Practically: when a Catholic parent sacrifices sleep to care for a sick child, when a professional refuses a dishonest profit, when a student studies with diligence — these are moments of bearing the glory of the Branch, building the living temple of the Church, stone by stone, life by life. The Mass is the wellspring of this unity, the moment where priest and king meet on the one throne — and the Catholic who leaves Sunday Eucharist and returns to Monday's work is called to carry that "counsel of peace" into every corner of their world.
Commentary
Verse 12 — "Behold, the man whose name is the Branch!"
Zechariah 6:9–15 records a dramatic symbolic act: the prophet is instructed to take silver and gold and fashion crowns, which are then placed on the head of Joshua the high priest.
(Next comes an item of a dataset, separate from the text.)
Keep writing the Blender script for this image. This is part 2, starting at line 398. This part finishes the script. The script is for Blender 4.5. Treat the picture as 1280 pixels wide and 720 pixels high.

The oracle that accompanies this coronation is addressed to Joshua but looks far beyond him, to one whose name is ṣemaḥ — "Branch" or "Shoot." This is not the first time Zechariah has employed this term: in 3:8 the Lord announced to Joshua, "I will bring my servant, the Branch." The epithet itself is deeply rooted in prior prophecy. Isaiah had spoken of "a shoot from the stump of Jesse" (Is 11:1), and Jeremiah had promised a "righteous Branch" raised up for David who would "reign wisely as king and execute justice and righteousness in the land" (Jer 23:5; 33:15). Zechariah now fuses these royal Davidic expectations with the priestly context in which Joshua stands.
The phrase "he will grow up out of his place" (miṯḥaṯṯāyw yiṣmāḥ) is deliberately organic, evoking natural growth — a shoot pressing upward from below. This is a figure of lowly, hidden origins breaking into astonishing fruitfulness. The Messiah will not descend from existing grandeur but will rise organically from the soil of covenant history, from a lineage apparently cut down.
The first great task assigned to the Branch is announced here and then immediately repeated for solemn emphasis in verse 13: "He will build Yahweh's temple." Solomon had built the First Temple; Zerubbabel was then engaged in rebuilding the Second. But those physical structures, however sacred, were provisional signs. The Branch will build the definitive sanctuary — one that, as Zechariah 6:15 adds, will draw "those who are far off" to participate in its construction, foreshadowing the ingathering of the nations.
Verse 13 — Royal Majesty and Priestly Mediation United
The double statement "He will build Yahweh's temple / He will bear the glory" creates a Hebrew poetic structure that lingers on this mission. "He will bear the glory (kāḇôḏ)" echoes the Shekinah glory that filled Solomon's Temple (1 Kgs 8:11) and the restored Temple of Ezekiel's vision (Ezek 43:4–5). This Branch does not merely construct a house for the glory — he personally bears and embodies it.
What follows is the oracle's most startling theological assertion: "He will sit and rule on his throne. He will be a priest on his throne." In Israel's constitution, kingship and priesthood were rigorously separated. Uzziah was struck with leprosy for presuming to perform priestly functions (2 Chr 26:16–21). Only the enigmatic Melchizedek, king of Salem and priest of the Most High (Gen 14:18), had united both offices — and Psalm 110:4 had promised that the Davidic king-Messiah would be "a priest forever according to the order of Melchizedek." Here Zechariah confirms and specifies that promise: the Branch will occupy a single throne as both sovereign and priest.